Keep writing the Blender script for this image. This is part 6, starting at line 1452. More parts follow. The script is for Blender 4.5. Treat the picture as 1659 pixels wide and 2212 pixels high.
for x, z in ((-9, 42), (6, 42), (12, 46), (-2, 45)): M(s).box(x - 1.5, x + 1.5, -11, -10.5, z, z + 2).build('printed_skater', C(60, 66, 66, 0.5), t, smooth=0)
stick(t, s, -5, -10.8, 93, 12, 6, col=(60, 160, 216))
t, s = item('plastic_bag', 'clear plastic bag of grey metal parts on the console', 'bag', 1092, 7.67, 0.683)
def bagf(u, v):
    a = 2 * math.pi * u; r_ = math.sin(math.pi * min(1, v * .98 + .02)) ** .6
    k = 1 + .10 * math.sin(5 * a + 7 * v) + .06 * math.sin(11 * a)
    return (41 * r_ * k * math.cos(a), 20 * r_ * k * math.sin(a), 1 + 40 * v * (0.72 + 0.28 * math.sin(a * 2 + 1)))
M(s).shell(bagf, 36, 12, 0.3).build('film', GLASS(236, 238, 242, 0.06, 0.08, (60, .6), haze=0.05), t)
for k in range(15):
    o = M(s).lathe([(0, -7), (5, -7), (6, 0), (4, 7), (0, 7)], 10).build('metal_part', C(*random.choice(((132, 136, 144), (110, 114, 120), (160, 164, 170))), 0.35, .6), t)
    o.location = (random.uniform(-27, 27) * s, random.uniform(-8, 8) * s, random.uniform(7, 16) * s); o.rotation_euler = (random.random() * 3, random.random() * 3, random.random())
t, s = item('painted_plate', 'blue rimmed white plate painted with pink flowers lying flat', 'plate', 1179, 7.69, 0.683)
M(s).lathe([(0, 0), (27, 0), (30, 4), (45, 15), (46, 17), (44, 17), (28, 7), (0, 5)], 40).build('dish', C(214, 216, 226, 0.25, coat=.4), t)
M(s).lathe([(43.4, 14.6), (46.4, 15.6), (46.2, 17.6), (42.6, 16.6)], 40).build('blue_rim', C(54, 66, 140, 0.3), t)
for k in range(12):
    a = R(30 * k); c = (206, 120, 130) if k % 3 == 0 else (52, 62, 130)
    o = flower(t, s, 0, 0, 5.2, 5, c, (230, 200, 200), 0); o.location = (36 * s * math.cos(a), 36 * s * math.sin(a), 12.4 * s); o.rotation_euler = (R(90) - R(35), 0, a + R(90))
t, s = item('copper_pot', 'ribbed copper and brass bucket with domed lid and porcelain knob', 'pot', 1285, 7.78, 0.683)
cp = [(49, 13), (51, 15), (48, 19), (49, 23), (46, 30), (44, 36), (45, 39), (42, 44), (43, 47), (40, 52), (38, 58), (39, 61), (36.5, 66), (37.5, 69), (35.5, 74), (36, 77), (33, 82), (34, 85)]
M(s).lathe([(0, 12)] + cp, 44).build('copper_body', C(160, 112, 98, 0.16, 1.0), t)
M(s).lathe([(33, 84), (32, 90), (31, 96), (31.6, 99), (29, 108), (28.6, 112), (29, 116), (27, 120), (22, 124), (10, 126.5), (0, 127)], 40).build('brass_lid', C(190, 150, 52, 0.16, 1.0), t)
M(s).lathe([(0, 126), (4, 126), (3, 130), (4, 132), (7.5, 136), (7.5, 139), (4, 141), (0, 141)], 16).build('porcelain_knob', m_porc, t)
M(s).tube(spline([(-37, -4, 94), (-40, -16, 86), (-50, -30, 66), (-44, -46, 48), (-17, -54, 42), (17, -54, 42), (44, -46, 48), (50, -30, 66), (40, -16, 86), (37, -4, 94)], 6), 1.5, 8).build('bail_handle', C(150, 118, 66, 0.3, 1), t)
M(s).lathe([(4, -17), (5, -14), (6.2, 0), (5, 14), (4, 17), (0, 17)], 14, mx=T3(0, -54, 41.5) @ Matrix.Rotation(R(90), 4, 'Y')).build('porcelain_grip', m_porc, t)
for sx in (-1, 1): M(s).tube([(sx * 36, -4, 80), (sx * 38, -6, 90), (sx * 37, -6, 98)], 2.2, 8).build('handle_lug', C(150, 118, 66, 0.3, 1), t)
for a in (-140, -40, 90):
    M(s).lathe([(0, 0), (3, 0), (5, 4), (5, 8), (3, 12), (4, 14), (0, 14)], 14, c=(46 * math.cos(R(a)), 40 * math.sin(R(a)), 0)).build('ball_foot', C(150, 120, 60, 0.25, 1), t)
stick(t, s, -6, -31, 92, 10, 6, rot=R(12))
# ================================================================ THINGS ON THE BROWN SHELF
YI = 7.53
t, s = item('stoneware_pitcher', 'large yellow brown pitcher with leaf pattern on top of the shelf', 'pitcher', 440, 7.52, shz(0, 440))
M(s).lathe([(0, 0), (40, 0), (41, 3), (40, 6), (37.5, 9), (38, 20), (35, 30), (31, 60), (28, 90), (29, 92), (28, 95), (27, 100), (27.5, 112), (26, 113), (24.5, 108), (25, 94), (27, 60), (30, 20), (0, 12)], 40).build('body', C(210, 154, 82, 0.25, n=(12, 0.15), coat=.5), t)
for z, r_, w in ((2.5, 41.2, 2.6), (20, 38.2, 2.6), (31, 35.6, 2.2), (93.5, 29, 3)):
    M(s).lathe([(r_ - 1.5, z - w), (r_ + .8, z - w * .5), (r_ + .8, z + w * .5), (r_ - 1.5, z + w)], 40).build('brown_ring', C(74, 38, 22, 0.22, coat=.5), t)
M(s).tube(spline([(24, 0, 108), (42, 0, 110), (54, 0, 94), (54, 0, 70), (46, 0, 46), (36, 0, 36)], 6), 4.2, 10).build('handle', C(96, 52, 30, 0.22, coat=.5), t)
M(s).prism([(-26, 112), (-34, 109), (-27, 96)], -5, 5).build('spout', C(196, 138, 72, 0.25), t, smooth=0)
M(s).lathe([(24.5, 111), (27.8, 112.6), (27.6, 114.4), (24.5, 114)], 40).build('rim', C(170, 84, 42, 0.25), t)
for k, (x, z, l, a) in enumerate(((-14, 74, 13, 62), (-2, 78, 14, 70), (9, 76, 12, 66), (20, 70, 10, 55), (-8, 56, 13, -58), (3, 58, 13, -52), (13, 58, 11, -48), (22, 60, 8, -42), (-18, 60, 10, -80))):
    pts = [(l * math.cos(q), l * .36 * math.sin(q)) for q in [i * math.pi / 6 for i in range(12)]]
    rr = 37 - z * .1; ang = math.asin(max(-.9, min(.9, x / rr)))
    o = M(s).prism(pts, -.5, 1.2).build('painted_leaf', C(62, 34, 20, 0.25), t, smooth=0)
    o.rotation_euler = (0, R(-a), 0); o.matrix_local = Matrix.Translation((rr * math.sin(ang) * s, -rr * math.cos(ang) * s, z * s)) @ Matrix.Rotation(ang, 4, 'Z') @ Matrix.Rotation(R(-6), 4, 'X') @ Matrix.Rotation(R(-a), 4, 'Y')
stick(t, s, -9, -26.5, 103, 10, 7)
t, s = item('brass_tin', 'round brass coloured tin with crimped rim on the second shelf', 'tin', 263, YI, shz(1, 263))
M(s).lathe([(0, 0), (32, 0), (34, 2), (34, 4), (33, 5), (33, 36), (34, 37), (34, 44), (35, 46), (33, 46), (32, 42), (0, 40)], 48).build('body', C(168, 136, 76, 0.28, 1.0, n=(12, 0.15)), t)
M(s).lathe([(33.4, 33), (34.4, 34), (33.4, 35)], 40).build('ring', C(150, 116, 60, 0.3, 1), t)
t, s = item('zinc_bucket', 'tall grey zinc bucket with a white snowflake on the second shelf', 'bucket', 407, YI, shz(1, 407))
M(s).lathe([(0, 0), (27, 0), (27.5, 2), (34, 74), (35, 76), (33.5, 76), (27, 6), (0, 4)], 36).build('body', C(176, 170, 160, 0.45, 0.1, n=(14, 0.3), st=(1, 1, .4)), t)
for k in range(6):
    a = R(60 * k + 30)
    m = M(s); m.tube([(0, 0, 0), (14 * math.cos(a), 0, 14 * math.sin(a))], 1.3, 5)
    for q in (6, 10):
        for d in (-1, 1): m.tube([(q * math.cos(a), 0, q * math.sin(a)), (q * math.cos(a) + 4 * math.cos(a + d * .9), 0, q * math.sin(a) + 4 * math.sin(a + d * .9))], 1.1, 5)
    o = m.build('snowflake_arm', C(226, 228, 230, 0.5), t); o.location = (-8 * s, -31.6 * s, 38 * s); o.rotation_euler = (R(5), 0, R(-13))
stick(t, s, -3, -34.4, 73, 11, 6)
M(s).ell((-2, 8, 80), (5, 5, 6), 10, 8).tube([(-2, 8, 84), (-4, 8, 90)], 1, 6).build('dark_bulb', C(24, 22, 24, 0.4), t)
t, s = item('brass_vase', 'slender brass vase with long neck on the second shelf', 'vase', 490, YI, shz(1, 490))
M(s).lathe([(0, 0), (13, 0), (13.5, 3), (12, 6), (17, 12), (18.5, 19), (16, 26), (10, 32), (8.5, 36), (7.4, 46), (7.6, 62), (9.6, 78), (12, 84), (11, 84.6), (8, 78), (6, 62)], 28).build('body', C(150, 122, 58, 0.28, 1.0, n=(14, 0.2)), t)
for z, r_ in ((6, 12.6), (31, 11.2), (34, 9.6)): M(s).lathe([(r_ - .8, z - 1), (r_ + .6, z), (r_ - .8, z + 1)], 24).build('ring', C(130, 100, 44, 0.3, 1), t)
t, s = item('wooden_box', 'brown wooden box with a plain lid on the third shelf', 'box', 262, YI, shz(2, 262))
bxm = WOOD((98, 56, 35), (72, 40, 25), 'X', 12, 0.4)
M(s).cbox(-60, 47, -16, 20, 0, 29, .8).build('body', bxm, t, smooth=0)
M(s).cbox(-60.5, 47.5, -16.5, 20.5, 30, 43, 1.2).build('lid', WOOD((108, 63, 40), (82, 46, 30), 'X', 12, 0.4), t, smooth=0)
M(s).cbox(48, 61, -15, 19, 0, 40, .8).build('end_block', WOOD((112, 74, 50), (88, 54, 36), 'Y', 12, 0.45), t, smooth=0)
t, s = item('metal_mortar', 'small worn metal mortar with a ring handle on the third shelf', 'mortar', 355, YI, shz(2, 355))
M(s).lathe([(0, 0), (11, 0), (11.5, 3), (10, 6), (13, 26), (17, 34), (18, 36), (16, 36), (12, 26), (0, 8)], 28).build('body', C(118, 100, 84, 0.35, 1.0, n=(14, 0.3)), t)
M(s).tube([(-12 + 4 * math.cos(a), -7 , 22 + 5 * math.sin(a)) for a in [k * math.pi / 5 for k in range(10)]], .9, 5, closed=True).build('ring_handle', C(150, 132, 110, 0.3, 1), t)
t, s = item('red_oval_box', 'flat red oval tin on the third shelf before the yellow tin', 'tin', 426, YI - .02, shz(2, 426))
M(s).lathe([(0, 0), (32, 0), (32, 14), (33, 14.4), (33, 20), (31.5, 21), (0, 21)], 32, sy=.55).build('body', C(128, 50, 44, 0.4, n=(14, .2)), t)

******

§ **Problem to solve**
Look through the material above and work out how many of its lines contain "parts". State the number only.

§ **Solution to this problem**
2